“My Story” Chapter 16

“My Story” – by Randall Butisingh.

(Reminiscences during my life beginning 1914)

CHAPTER SIXTEEN

Most people seek pleasure, excitement and temporary exhilaration by watching at the exploits of others.  This feeling does not last. It may end in dejection at the loss of one or the other of the teams you choose as favourite.  Americans spend billions every year watching sports events where their heroes, in most cases, could not be considered role models.  If they should spend that time in acquiring some skill for themselves, the character of the nation would improve. I was a fragile child, but I liked to play.  I was not satisfied to watch others do so, but would like to participate.

This was especially so in cricket.  I remember on one occasion when I was eighteen, our village received a challenge from another village about six miles away,   I was selected as a member of the team, but on the day of the match, I missed the train.  If I were less enthusiastic, I would have remained at home, but I did not.  In those days there was no motor or bus transportation, so I chose to walk the six miles which took me about an hour of brisk walking.
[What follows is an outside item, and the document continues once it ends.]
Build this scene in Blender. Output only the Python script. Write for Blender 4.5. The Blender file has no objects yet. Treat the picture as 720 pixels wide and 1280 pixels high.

When I reached, the game was already in progress and three wickets had fallen.  The team had chosen a substitute, but he had not batted yet.  When the captain saw me, he could not believe his eyes; a wicket had just fallen, the captain did not even think of given me a rest, but he asked me to get in and bat. We played third class country cricket, sometimes on a poorly prepared pitch and rough out field.  We wore no protection for the hands and legs, and sometimes when the bowling was hostile, we got hit on any part of the body.  Today we had a fairly well prepared pitch and the outfield was fair.

I went in, took my stance, and the umpire signalled the bowler.  I batted well that day, my team mates cheering me on, and mine was the penultimate wicket that fell, for the top score of ten runs, but, in those days of third class youth cricket, it was considered a good score.  I can remember a whole team falling for six runs, and another for three.  My highest score in third class cricket was thirty-six.

At another time, my team was on top of the other team.  They made double the score of the other side; so we put then in to bat with the hope of gaining a two to one victory.  It seemed so until the last player came in.  There were a few more runs to be scored and the bowling was good.  Everyone thought that the last man who was usually the weakest in the team would be unable to negotiate the bowling of our best two bowlers, but a surprise awaited us.  This last man began piling up runs until there was only one left to secure a draw.  The captain, the one who saw me give a good performance with the bat, at that crucial moment, to my surprise tossed the ball to me.  I took a few steps towards the crease and carefully delivered a slower ball which could have been negotiated by a more skilful player, but the batsman was deceived by the pace and he swung with a cross bat before the ball reached the stumps and dislodged the bails – my first and only ball of the game.  You could have imagined the joy of my team mates.  The spectators ran into the field, took me on their shoulders and carried me into the pavilion.  We had won our opponents by a two to one victory

Time and again I would shine at cricket.  However, I was not consistent.  In those days of third class cricket, practice was sporadic, mostly at weekends or holidays or when we could afford gear.  In my younger days we would improvise using the dry broad stalk of the coconut leaf for a bat or fashion one from the green bough of the monkey apple tree.  We would fashion a ball from the same wood;   it may not be round but we used it.  It was not the apparatus that mattered, but the fun we got from playing.

In those days, toys were cheap, but the poor did not easily acquire those things.   There were other things more important to our sustenance, so we had to be imaginative, creative and resourceful, and wait until Christmas to get a toy balloon, a tin flute or a toy gun..  We would craft wood and make tops, use the seeds of the awara tree as marbles or for making buck tops, make toy vehicles from sardine tins with the top cut around three corners and bent to form a  hood, and then tied to a piece of string to drag it with.  We would use the outer husk of the coconut to make a sailing boat, with a piece of old cloth for a sail and a piece of hoop for rudder. We would make rollers from cigarette tins and kites from wrapping paper.   As kids we got much fun from doing these things.   We accepted them as a way of life and we were quite contented.

There were also seasons in my boyhood days for different kinds of recreational activities.  There was the top season when you could buy for a penny a wooden top and a yard of chord to spin it with.  The plug on which it spun was a tiny metal ball, but the boys would remove that plug, cut of the head of a two inch nail, insert and sharpen it; then they had a game in which they would plug one another’s top in order to make a hole in it or slice pieces from it.  The sliced-off piece was called biscuit.  Then there was the marble season when marbles were played in various forms.  This was a boy’s game; in one game they tried to hit one another’s marble at a certain distance and win a button. Sometimes when a boy lost all his buttons, he would pull out the ones from his shirt or jacket.  Then there was the pin season when the boys and girls would play head and tails and try to win as many pins as they can from one another.   Hopscotch was another seasonal pastime, played mostly by girls. Cheersaal and guli danta were seasonal games played by the offsprings of the Indian immigrants.